Given records:
####################

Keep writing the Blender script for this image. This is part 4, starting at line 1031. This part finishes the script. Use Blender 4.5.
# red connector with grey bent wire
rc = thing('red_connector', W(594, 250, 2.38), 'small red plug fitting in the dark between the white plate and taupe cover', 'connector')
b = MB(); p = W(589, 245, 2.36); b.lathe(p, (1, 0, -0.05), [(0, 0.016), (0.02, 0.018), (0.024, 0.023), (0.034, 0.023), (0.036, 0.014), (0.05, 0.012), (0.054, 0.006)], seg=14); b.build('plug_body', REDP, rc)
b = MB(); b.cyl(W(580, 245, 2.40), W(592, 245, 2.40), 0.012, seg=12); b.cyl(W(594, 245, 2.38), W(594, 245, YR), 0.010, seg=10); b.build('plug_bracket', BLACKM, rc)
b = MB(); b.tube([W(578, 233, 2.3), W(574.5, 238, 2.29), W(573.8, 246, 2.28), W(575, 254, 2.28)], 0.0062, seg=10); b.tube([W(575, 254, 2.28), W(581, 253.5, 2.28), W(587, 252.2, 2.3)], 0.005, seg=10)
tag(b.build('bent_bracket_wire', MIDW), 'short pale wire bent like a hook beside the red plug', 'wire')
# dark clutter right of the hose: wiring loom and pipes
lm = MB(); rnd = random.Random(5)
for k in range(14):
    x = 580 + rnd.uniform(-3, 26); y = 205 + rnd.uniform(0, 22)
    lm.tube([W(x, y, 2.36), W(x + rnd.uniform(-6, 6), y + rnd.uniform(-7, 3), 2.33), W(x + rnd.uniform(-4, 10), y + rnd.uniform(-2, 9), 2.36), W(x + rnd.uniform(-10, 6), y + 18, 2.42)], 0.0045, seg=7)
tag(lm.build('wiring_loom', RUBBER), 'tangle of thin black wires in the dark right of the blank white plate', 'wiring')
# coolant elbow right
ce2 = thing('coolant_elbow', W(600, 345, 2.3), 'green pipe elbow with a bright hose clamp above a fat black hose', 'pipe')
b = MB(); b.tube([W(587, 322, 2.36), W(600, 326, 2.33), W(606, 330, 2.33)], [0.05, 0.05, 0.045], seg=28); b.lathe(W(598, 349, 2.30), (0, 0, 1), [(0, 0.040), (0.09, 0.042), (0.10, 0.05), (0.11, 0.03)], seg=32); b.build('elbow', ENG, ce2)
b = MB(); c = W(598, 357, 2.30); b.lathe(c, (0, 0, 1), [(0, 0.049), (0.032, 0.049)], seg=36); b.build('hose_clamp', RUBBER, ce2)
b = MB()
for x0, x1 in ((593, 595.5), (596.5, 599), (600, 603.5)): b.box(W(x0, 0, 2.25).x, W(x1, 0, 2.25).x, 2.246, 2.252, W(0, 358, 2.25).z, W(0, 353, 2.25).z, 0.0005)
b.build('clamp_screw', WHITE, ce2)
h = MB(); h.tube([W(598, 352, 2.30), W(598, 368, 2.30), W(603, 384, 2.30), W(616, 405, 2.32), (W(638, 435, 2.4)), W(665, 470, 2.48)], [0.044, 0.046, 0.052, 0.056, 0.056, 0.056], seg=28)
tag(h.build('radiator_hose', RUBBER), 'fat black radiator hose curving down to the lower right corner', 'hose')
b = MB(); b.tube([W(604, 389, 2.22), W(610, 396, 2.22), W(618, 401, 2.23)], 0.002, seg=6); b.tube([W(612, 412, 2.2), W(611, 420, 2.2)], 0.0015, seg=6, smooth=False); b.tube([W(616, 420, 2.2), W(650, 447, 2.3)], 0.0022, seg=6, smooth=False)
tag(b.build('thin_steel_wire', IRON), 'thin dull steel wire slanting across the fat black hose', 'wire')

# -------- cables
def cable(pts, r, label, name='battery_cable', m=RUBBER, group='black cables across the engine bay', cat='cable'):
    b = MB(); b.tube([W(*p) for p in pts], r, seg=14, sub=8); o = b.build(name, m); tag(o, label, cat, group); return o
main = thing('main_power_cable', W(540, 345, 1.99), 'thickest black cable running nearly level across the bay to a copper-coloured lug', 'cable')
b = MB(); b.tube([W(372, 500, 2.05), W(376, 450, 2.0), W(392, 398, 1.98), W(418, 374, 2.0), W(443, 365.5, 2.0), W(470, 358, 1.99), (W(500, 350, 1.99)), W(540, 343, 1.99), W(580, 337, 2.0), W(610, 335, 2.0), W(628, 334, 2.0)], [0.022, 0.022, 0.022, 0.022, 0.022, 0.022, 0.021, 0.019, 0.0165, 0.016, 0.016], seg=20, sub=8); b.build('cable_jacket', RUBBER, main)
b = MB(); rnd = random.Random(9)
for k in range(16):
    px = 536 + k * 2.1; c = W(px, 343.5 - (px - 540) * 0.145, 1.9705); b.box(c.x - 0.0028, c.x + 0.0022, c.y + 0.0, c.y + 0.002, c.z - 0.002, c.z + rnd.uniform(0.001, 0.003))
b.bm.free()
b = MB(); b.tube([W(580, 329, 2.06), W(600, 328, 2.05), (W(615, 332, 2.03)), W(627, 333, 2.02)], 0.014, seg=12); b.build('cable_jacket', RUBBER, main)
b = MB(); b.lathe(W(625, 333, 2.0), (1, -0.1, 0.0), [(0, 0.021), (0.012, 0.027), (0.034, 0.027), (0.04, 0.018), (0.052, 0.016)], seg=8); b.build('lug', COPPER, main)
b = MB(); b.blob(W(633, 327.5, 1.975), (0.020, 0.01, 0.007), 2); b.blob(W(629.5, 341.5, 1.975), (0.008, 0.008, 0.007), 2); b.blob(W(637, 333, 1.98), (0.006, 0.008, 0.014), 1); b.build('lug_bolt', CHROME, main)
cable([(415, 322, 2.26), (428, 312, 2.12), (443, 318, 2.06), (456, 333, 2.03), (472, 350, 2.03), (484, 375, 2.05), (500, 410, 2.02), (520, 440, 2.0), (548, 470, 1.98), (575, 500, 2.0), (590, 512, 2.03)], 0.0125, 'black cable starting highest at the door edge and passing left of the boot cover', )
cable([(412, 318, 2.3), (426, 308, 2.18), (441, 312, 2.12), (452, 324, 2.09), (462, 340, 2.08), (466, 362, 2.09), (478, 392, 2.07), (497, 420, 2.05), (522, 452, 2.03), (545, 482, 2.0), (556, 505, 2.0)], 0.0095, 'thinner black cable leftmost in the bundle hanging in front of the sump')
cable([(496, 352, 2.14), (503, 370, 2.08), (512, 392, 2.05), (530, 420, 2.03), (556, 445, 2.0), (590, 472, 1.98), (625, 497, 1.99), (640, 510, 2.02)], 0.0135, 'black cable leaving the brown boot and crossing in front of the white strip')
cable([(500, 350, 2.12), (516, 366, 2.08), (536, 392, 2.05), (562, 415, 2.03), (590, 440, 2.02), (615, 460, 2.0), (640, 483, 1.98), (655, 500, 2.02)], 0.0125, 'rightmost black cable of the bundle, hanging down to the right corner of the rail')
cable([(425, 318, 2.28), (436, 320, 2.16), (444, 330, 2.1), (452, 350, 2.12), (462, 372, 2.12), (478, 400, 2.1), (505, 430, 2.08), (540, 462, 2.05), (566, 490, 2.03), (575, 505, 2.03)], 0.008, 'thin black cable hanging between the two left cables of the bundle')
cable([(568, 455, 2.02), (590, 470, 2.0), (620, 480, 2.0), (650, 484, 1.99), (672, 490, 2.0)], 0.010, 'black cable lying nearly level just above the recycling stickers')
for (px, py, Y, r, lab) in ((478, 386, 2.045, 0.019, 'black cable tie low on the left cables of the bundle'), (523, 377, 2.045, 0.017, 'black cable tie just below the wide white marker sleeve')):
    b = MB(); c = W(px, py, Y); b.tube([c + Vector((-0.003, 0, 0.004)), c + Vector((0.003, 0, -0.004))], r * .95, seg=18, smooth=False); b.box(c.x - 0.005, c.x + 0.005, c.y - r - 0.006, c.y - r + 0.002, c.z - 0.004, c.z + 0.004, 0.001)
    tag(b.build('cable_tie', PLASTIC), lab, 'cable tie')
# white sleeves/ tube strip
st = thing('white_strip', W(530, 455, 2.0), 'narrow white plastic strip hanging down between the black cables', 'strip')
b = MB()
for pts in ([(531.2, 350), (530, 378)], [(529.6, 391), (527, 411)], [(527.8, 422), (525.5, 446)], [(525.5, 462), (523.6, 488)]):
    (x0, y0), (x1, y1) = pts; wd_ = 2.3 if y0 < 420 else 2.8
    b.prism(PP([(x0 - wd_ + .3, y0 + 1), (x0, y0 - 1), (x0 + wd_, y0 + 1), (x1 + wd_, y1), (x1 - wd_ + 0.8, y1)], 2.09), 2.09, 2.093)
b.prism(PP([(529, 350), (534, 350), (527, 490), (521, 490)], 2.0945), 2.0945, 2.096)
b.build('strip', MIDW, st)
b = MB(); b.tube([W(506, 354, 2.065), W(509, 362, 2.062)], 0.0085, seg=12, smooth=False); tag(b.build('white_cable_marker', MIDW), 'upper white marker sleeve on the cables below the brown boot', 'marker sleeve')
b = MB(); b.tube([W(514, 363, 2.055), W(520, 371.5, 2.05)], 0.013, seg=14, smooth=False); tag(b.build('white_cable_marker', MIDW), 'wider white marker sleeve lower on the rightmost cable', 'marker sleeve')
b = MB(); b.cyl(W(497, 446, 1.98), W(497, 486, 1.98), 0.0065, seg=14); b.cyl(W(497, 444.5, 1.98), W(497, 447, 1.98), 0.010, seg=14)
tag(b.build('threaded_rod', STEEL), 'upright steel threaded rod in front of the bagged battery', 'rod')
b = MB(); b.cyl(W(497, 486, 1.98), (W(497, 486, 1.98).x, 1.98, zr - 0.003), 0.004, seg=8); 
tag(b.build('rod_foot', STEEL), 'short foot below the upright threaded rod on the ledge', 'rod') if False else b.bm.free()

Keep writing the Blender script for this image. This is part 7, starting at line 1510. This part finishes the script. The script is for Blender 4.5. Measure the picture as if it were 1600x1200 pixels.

####################

Exercise aim: Reproduce each line holding the word "Blender".

Task response:
Keep writing the Blender script for this image. This is part 4, starting at line 1031. This part finishes the script. Use Blender 4.5.
Keep writing the Blender script for this image. This is part 7, starting at line 1510. This part finishes the script. The script is for Blender 4.5. Measure the picture as if it were 1600x1200 pixels.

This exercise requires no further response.